*Direction:*
Give the data below again exactly as it stands. Omit the pictures.

*Data segment:*

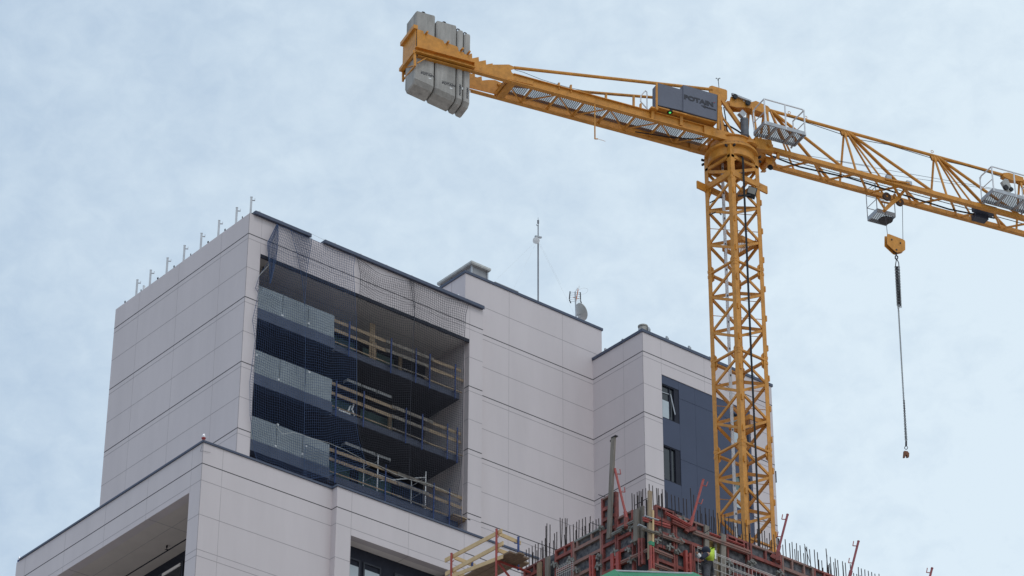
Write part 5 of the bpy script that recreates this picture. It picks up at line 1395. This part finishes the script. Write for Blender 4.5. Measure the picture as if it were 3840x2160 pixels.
timber(2386, 1911, 2030, 16, 'l', wood_g, 'stained timber upright just left of the corner gap')
timber(2406, 1900, 2060, 15, 'l', wood_g, 'grey timber upright in the corner gap, second from the left', 0.02)
timber(2437, 1842, 2100, 12, 'r', wood, 'tall pale timber board at the wall corner with its top among the rebars', 0.10)
timber(2447, 1915, 2090, 6, 'r', wood_n, 'thin fresh timber lath beside the corner board', 0.13)
timber(2649, 1972, 2185, 15, 'r', wood_g, 'grey timber upright left of the yellowish filler boards', 0.12)
timber(2681, 2030, 2185, 9, 'r', wood_g, 'slim timber upright in the middle of the filler boards', 0.05)
timber(2711, 2004, 2190, 18, 'r', wood_g, 'wide weathered timber upright right of the filler boards', 0.12)
# vertical steel soldiers
def soldier(x0, x1, yt, yb, plane, m, label, dep=0.16, cap=None):
    f = (lambda x, y, o=0.0: ony(x, y, YF-o)) if plane == 'r' else (lambda x, y, o=0.0: onx(x, y, XF-o))
    ax = Vector((1, 0, 0)) if plane == 'r' else Vector((0, -1, 0)); nn = Vector((0, 1, 0)) if plane == 'r' else Vector((1, 0, 0))
    a, b = f(x0, yt, dep), f(x1, yt+(x1-x0)*(0.4 if plane == 'r' else -0.5), dep); zb = f(x0, yb, dep).z
    wd = (b-a).dot(ax)
    mb = MB(); z1 = a.z
    for o0, o1 in ((0, wd*0.36), (wd*0.64, wd)):
        p = a+ax*((o0+o1)/2)
        mb.bar((p.x, p.y, zb), (p.x, p.y, z1-0.04 if o0 else z1), abs(o1-o0), 0.10, up=nn)
    n = int((z1-zb)/0.22)
    for i in range(n):
        p = a+ax*wd*0.5; mb.bar(p+Vector((0, 0, zb+0.12+0.22*i-a.z))-ax*wd*0.2, p+Vector((0, 0, zb+0.12+0.22*i-a.z))+ax*wd*0.2, 0.05, 0.06)
    o = tag(mb.build('steel_soldier', m, None, (a.x, a.y, zb)), label, 'steel soldier', 'red steel soldiers on the formwork')
    if cap:
        mb = MB(); p = a+ax*wd*0.5; mb.bar((p.x, p.y, z1+0.002), (p.x, p.y, z1+0.12), wd*1.05, 0.12, up=nn); mb.build('cap', cap, o)
soldier(2566, 2589, 2064, 2200, 'r', redpost, 'bright red double soldier beside the worker on the right wall')
soldier(2590, 2601, 2042, 2200, 'r', redp, 'slim dull red soldier between the bright soldier and the worker', 0.12)
soldier(2435, 2449, 2045, 2200, 'r', redpost, 'bright red soldier with a green tip at the wall corner', 0.18, green)
soldier(2213, 2229, 2086, 2220, 'l', redpost, 'bright red soldier on the wide grey-topped panel of the left wall')
soldier(2293, 2324, 2080, 2220, 'l', redpost, 'wide bright red double soldier under the tall grey timber post')
soldier(2396, 2414, 2022, 2125, 'l', redp, 'dull red soldier hanging in the corner gap')
# walers
def waler(a, b, plane, m, label, h=0.10, dep=0.15):
    f = (lambda x, y: ony(x, y, YF-dep)) if plane == 'r' else (lambda x, y: onx(x, y, XF-dep))
    p, q_ = f(*a), f(*b)
    mb = MB(); mb.bar(p, q_, 0.05, h); mb.bar(p+ZV*0, q_, 0.10, 0.02)
    tag(mb.build('waler', m, None, p), label, 'waler', 'walers on the formwork walls')
waler((2416, 1936), (2468, 1952), 'r', galv, 'short pale galvanised waler at the wall corner', 0.05, 0.17)
waler((2412, 1946), (2512, 1975), 'r', redpost, 'red waler under the pale galvanised one at the corner', 0.13)
waler((2498, 1925), (2588, 1972), 'r', redpost, 'red waler running to the foot of the bright prop', 0.09, 0.18)
waler((2520, 1955), (2600, 1990), 'r', redp, 'dull red waler under the foot of the bright prop', 0.12)
waler((2598, 1994), (2812, 2072), 'r', redg, 'long pale cement-smeared waler beam left of the crane mast foot', 0.13, 0.20)
waler((2655, 1999), (2790, 2048), 'r', redpost, 'red waler just above the long pale beam', 0.07, 0.14)
waler((2405, 1981), (2470, 2003), 'r', wood_g, 'grey waler in the corner, upper', 0.08, 0.2)
waler((2455, 2000), (2560, 2036), 'r', redg, 'cement-smeared waler over the first right wall panel', 0.10)
waler((2452, 2062), (2522, 2090), 'r', redg, 'cement-smeared waler low on the first right wall panel', 0.11)
waler((2455, 2118), (2524, 2142), 'r', redg, 'lowest waler on the first right wall panel', 0.10)
waler((2295, 2005), (2335, 1984), 'l', clampm, 'short grey waler beside the tall timber post', 0.09, 0.2)
waler((2316, 1985), (2378, 1955), 'l', clampm, 'grey waler under the slanting prop foot', 0.09, 0.2)
waler((2394, 1968), (2420, 1980), 'r', galv, 'pale short waler bridging the corner gap', 0.05, 0.22)
waler((2330, 2110), (2440, 2058), 'l', redg, 'cement-smeared waler low on the left wall near the corner', 0.10)
# clamps
def clamp(px, py, plane):
    f = (lambda x, y: ony(x, y, YF-0.14)) if plane == 'r' else (lambda x, y: onx(x, y, XF-0.14))
    p = f(px, py); ax = Vector((1, 0, 0)) if plane == 'r' else Vector((0, 1, 0)); nn = Vector((0, -1, 0)) if plane == 'r' else Vector((-1, 0, 0))
    k = rnd.uniform(0.65, 0.95); tl = rnd.uniform(-0.04, 0.04)
    mb = MB(); mb.bar(p-ax*0.17*k, p+ax*0.17*k+ZV*tl, 0.055, 0.06); mb.bar(p-ZV*0.14*k-ax*tl, p+ZV*0.13*k+nn*0.02, 0.06, 0.05)
    mb.bar(p-ax*0.13*k-ZV*0.03, p-ax*0.13*k+nn*-0.06-ZV*0.06, 0.05, 0.08); mb.tube(p, p+nn*0.08, 0.03, 8)
    tag(mb.build('panel_clamp', clampm, None, p), 'grey cement-crusted clamp joining red panels on the %s formwork wall' % ('right' if plane == 'r' else 'left'), 'clamp', 'clamps on the %s formwork wall' % ('right' if plane == 'r' else 'left'))
for x, y in ((450, 950), (620, 1040), (730, 1100), (800, 640), (470, 835), (650, 890), (770, 950), (1490, 1390), (1460, 1260), (1780, 1260)): clamp(2350+x/3.814, 1780+y/3.814, 'r')
for x, y in ((120, 1190), (650, 1385)): clamp(2800+x/5.175, 1880+y/5.175, 'r')
for x, y in ((600, 1220), (1040, 760), (1010, 1170), (1470, 760), (1520, 950), (1430, 1080), (1480, 1210), (1000, 1310), (690, 1370), (1330, 790), (1240, 1110), (370, 1290)): clamp(1980+x/3.814, 1780+y/3.814, 'l')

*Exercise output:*
Write part 5 of the bpy script that recreates this picture. It picks up at line 1395. This part finishes the script. Write for Blender 4.5. Measure the picture as if it were 3840x2160 pixels.
timber(2386, 1911, 2030, 16, 'l', wood_g, 'stained timber upright just left of the corner gap')
timber(2406, 1900, 2060, 15, 'l', wood_g, 'grey timber upright in the corner gap, second from the left', 0.02)
timber(2437, 1842, 2100, 12, 'r', wood, 'tall pale timber board at the wall corner with its top among the rebars', 0.10)
timber(2447, 1915, 2090, 6, 'r', wood_n, 'thin fresh timber lath beside the corner board', 0.13)
timber(2649, 1972, 2185, 15, 'r', wood_g, 'grey timber upright left of the yellowish filler boards', 0.12)
timber(2681, 2030, 2185, 9, 'r', wood_g, 'slim timber upright in the middle of the filler boards', 0.05)
timber(2711, 2004, 2190, 18, 'r', wood_g, 'wide weathered timber upright right of the filler boards', 0.12)
# vertical steel soldiers
def soldier(x0, x1, yt, yb, plane, m, label, dep=0.16, cap=None):
    f = (lambda x, y, o=0.0: ony(x, y, YF-o)) if plane == 'r' else (lambda x, y, o=0.0: onx(x, y, XF-o))
    ax = Vector((1, 0, 0)) if plane == 'r' else Vector((0, -1, 0)); nn = Vector((0, 1, 0)) if plane == 'r' else Vector((1, 0, 0))
    a, b = f(x0, yt, dep), f(x1, yt+(x1-x0)*(0.4 if plane == 'r' else -0.5), dep); zb = f(x0, yb, dep).z
    wd = (b-a).dot(ax)
    mb = MB(); z1 = a.z
    for o0, o1 in ((0, wd*0.36), (wd*0.64, wd)):
        p = a+ax*((o0+o1)/2)
        mb.bar((p.x, p.y, zb), (p.x, p.y, z1-0.04 if o0 else z1), abs(o1-o0), 0.10, up=nn)
    n = int((z1-zb)/0.22)
    for i in range(n):
        p = a+ax*wd*0.5; mb.bar(p+Vector((0, 0, zb+0.12+0.22*i-a.z))-ax*wd*0.2, p+Vector((0, 0, zb+0.12+0.22*i-a.z))+ax*wd*0.2, 0.05, 0.06)
    o = tag(mb.build('steel_soldier', m, None, (a.x, a.y, zb)), label, 'steel soldier', 'red steel soldiers on the formwork')
    if cap:
        mb = MB(); p = a+ax*wd*0.5; mb.bar((p.x, p.y, z1+0.002), (p.x, p.y, z1+0.12), wd*1.05, 0.12, up=nn); mb.build('cap', cap, o)
soldier(2566, 2589, 2064, 2200, 'r', redpost, 'bright red double soldier beside the worker on the right wall')
soldier(2590, 2601, 2042, 2200, 'r', redp, 'slim dull red soldier between the bright soldier and the worker', 0.12)
soldier(2435, 2449, 2045, 2200, 'r', redpost, 'bright red soldier with a green tip at the wall corner', 0.18, green)
soldier(2213, 2229, 2086, 2220, 'l', redpost, 'bright red soldier on the wide grey-topped panel of the left wall')
soldier(2293, 2324, 2080, 2220, 'l', redpost, 'wide bright red double soldier under the tall grey timber post')
soldier(2396, 2414, 2022, 2125, 'l', redp, 'dull red soldier hanging in the corner gap')
# walers
def waler(a, b, plane, m, label, h=0.10, dep=0.15):
    f = (lambda x, y: ony(x, y, YF-dep)) if plane == 'r' else (lambda x, y: onx(x, y, XF-dep))
    p, q_ = f(*a), f(*b)
    mb = MB(); mb.bar(p, q_, 0.05, h); mb.bar(p+ZV*0, q_, 0.10, 0.02)
    tag(mb.build('waler', m, None, p), label, 'waler', 'walers on the formwork walls')
waler((2416, 1936), (2468, 1952), 'r', galv, 'short pale galvanised waler at the wall corner', 0.05, 0.17)
waler((2412, 1946), (2512, 1975), 'r', redpost, 'red waler under the pale galvanised one at the corner', 0.13)
waler((2498, 1925), (2588, 1972), 'r', redpost, 'red waler running to the foot of the bright prop', 0.09, 0.18)
waler((2520, 1955), (2600, 1990), 'r', redp, 'dull red waler under the foot of the bright prop', 0.12)
waler((2598, 1994), (2812, 2072), 'r', redg, 'long pale cement-smeared waler beam left of the crane mast foot', 0.13, 0.20)
waler((2655, 1999), (2790, 2048), 'r', redpost, 'red waler just above the long pale beam', 0.07, 0.14)
waler((2405, 1981), (2470, 2003), 'r', wood_g, 'grey waler in the corner, upper', 0.08, 0.2)
waler((2455, 2000), (2560, 2036), 'r', redg, 'cement-smeared waler over the first right wall panel', 0.10)
waler((2452, 2062), (2522, 2090), 'r', redg, 'cement-smeared waler low on the first right wall panel', 0.11)
waler((2455, 2118), (2524, 2142), 'r', redg, 'lowest waler on the first right wall panel', 0.10)
waler((2295, 2005), (2335, 1984), 'l', clampm, 'short grey waler beside the tall timber post', 0.09, 0.2)
waler((2316, 1985), (2378, 1955), 'l', clampm, 'grey waler under the slanting prop foot', 0.09, 0.2)
waler((2394, 1968), (2420, 1980), 'r', galv, 'pale short waler bridging the corner gap', 0.05, 0.22)
waler((2330, 2110), (2440, 2058), 'l', redg, 'cement-smeared waler low on the left wall near the corner', 0.10)
# clamps
def clamp(px, py, plane):
    f = (lambda x, y: ony(x, y, YF-0.14)) if plane == 'r' else (lambda x, y: onx(x, y, XF-0.14))
    p = f(px, py); ax = Vector((1, 0, 0)) if plane == 'r' else Vector((0, 1, 0)); nn = Vector((0, -1, 0)) if plane == 'r' else Vector((-1, 0, 0))
    k = rnd.uniform(0.65, 0.95); tl = rnd.uniform(-0.04, 0.04)
    mb = MB(); mb.bar(p-ax*0.17*k, p+ax*0.17*k+ZV*tl, 0.055, 0.06); mb.bar(p-ZV*0.14*k-ax*tl, p+ZV*0.13*k+nn*0.02, 0.06, 0.05)
    mb.bar(p-ax*0.13*k-ZV*0.03, p-ax*0.13*k+nn*-0.06-ZV*0.06, 0.05, 0.08); mb.tube(p, p+nn*0.08, 0.03, 8)
    tag(mb.build('panel_clamp', clampm, None, p), 'grey cement-crusted clamp joining red panels on the %s formwork wall' % ('right' if plane == 'r' else 'left'), 'clamp', 'clamps on the %s formwork wall' % ('right' if plane == 'r' else 'left'))
for x, y in ((450, 950), (620, 1040), (730, 1100), (800, 640), (470, 835), (650, 890), (770, 950), (1490, 1390), (1460, 1260), (1780, 1260)): clamp(2350+x/3.814, 1780+y/3.814, 'r')
for x, y in ((120, 1190), (650, 1385)): clamp(2800+x/5.175, 1880+y/5.175, 'r')
for x, y in ((600, 1220), (1040, 760), (1010, 1170), (1470, 760), (1520, 950), (1430, 1080), (1480, 1210), (1000, 1310), (690, 1370), (1330, 790), (1240, 1110), (370, 1290)): clamp(1980+x/3.814, 1780+y/3.814, 'l')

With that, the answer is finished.